15 Temmuz Darbe Girişimi bahane edilerek Anayasayı her hareketiyle çiğneyen Cumhurbaşkanını bu durumdan kurtarmak için ‘Başkanlık Sistemi’ni gündeme getirmiş ve şaibeli bir referandum sonucu Recep Tayyip Erdoğan’ı Başkan yaptırmayı başarmıştır. Daha düne kadar Recep Tayyip Erdoğan’a ağıza alınmayacak kadar ağır hakaretlerle saldıran bir Bahçeli ne oldu da 180 derece tersine hareket etmeye başlamıştı. Söyleyelim 1 Kasım seçim hezimeti sonrası ortaya çıkan muhalif hareketi önce alaylı bir tavırla alayı gelsin ne yazar demişti. Bir süre geçtiği zaman baktı ki iş çok ciddi. O andan itibaren sarayla işbirliğine giderek, adalet mekanizmasını da arkasına alarak katakullilerle muhalifleri saf dışı bırakmayı başarmıştır.

Tebrikler Sayın Bahçeli’ye. Senden başkası MHP’ye bu kadar zarar veremezdi. Eğer seçim barajı düşürülmezse, veya iktidar tarafından grup kuracak kadar emanet milletvekili verilerek grup kurması sağlanmaz ise; MHP’nin ilk seçimlerde alacağı oy oranı yüzde 5 tir. Bu ise Bahçeli’nin en büyük başarısı olacaktır.

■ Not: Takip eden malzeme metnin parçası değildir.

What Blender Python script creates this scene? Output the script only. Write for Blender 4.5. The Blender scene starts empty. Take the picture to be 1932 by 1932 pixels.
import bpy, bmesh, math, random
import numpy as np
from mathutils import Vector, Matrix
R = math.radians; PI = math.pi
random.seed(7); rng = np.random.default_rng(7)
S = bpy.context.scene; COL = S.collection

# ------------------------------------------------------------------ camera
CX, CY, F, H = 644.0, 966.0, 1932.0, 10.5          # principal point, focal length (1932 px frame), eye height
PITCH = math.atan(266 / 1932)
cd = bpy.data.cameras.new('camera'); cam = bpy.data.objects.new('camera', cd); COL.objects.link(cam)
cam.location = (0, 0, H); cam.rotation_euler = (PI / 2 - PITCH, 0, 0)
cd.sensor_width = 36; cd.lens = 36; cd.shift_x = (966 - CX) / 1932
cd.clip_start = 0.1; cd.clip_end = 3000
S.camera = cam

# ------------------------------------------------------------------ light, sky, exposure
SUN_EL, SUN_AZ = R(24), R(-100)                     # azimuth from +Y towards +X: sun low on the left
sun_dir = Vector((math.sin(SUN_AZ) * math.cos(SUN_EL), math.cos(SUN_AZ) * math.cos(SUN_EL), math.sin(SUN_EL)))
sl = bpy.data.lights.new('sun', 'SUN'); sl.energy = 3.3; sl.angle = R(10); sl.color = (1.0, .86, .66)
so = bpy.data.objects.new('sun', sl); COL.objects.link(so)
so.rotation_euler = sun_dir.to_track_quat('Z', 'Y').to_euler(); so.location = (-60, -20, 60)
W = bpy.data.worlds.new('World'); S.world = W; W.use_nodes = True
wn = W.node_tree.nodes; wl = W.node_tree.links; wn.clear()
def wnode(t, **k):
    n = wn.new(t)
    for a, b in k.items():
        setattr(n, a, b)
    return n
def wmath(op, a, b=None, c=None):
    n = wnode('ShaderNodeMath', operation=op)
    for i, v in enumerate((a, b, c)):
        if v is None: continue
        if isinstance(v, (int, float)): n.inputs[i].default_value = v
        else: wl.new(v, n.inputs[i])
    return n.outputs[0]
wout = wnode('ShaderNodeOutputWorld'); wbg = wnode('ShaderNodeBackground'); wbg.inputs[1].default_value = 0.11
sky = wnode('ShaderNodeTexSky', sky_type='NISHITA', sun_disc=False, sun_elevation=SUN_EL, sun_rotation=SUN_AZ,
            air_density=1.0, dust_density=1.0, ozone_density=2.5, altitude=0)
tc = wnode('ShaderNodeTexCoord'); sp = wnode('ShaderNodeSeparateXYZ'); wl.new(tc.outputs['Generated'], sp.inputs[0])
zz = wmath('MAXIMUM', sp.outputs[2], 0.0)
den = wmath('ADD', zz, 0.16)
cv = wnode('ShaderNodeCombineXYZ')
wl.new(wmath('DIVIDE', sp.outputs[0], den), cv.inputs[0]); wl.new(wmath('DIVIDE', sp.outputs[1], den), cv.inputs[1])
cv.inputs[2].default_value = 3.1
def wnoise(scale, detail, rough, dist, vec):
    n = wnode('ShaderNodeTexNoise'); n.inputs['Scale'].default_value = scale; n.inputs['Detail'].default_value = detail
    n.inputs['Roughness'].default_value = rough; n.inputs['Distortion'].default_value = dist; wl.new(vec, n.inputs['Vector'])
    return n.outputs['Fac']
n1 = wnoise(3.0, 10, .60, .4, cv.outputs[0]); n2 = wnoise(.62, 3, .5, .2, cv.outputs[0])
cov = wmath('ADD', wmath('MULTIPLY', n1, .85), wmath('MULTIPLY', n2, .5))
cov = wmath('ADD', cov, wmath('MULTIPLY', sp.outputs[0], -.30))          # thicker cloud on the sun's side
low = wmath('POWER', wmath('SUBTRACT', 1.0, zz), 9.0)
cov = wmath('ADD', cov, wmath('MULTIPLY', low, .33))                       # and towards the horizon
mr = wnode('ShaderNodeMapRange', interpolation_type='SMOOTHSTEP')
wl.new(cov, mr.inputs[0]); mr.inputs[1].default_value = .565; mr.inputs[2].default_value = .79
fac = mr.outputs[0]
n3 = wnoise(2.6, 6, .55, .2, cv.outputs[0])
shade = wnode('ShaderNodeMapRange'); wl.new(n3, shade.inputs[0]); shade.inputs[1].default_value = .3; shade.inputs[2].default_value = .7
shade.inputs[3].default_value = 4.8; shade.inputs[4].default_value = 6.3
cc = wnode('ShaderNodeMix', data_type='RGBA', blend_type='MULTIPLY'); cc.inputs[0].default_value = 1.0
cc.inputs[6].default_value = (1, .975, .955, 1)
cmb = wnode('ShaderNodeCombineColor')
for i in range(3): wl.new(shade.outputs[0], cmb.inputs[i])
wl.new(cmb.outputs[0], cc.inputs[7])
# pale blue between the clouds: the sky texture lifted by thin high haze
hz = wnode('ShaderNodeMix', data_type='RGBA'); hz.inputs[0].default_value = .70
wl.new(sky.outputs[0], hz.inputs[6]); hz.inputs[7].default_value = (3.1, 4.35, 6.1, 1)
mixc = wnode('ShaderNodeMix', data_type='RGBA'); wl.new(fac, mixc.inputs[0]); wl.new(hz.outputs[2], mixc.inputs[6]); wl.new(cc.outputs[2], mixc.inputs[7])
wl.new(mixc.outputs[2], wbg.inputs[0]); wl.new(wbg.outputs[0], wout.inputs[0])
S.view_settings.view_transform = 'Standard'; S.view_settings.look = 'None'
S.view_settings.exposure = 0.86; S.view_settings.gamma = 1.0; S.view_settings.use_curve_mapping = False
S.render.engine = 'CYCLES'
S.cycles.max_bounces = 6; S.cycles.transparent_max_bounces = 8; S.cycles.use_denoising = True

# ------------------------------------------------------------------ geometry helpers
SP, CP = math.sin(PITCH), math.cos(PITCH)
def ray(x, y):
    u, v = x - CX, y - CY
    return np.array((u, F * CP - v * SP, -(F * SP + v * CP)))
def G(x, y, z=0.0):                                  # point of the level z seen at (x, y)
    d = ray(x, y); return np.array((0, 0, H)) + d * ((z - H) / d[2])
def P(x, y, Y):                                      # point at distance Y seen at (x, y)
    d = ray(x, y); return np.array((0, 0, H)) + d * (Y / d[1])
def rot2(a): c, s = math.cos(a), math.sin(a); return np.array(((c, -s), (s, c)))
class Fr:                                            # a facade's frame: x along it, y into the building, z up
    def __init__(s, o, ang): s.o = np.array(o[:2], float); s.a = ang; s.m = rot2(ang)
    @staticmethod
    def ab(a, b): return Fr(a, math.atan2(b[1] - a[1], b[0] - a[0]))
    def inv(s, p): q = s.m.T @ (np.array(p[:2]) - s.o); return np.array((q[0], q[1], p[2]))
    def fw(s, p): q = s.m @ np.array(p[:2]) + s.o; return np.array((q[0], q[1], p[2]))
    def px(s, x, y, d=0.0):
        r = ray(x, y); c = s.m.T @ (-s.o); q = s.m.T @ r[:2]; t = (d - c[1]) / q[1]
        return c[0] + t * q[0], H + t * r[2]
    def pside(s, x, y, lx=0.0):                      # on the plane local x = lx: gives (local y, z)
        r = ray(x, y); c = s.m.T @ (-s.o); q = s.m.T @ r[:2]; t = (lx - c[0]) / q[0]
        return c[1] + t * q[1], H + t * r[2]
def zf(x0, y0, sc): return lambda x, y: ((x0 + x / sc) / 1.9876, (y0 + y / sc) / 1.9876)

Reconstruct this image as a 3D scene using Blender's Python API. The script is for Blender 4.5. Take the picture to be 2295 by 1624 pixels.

Ülkücü Camiayı 20 yıldır uyutan, affedersiniz koyun gibi güden bir yönetime bir 20 yıl daha vermeye niyetimiz yoktur. Bizim kuşak şu anda 60’lı ‘70’li yaşlardayız. Daha ne kadar ömrümüz kaldı Allah bilir. Biz bu beceriksiz ve başarısızlığı tescillenmiş yönetimle artık bu davanın daha fazla yürümeyeceğini gördük. Ozan Arif, Alper Aksoy ülküdaşlarımız daha ilk yıllarından beri bu gerçeği görmüşlerdi ama bizler yine de toz kondurmuyorduk. Ancak geldiğimiz bu noktada Sayın Devlet Bahçeli ve ekibiyle artık gitmeyeceği ortaya çıkmıştır.

Hala bazı safiyane düşünen ülküdaşlarımız var. Hala Devlet Bahçeliye gizemli misyonlar yüklemeye çalışanlar var. Bunların hepsi nafile ve beyhude çabalardır. Sevgili ülküdaşlarım olmuyor, olmuyor, olmuyor. Bu ekibin MHP’yi bitirmek üzere görevli olduğuna artık 20 yıl sonra da olsa bende inanıyorum. Gerçi burada belirtmem gerekiyor. Benim şahsen Sayın Genel Başkanımıza ve ekibine daha iktidar ortağı iken yani 2001 yılında muhalefetim başlamıştır. Ama yine de MHP’ye ve Ülkücü camiaya toz kondurmamaya dikkat ettim.

Referandum öncesi MHP’yi temsilen özel bir televizyon kanalına çıkan Av. Murat Han Özkan ne diyordu; “ Bizim MHP olarak İktidar olmak gibi bir hedefimiz yoktur. Dahası yine bizim Recep Tayyip Erdoğan’ın önünü kesmek gibi bir gayemiz de yoktur” diyordu. Bu kadar net ve açık gerçekler karşısında hala bunlardan medet uman Ülküdaşımız varsa artık söylenebilecek bir söz kalmıyor. Hayırlı uğurlu olsun.

Ülkücülük MHP’nin tekelinde değildir. Ben Ülkücüyüm. Ülkücü kalacağım. Ama artık bu ekiple asla aynı potada olmayacağım. Bu sadece benim düşüncemin dışında milyonlarca Ülküdaşımızın ortak düşüncesi ve görüşüdür. Bu görüşlerimizin aksine söylenecek sözler artık laf ebeliği, söz kalabalığı ve laf-ı güzaf olarak kalacaktır. Gerçek Ülküdaşlarımıza asla kırgın değiliz. Onlarla her ortamda ve zamanda görüşüp konuşacağız. Konuşmalıyız. Onlar da elbet bir gün bu ortaya koyduğumuz gerçekleri göreceklerdir ama ömürleri yeter mi orasını bilemeyiz. TANRI TÜRKÜ KORUSUN VE YÜCELTSİN.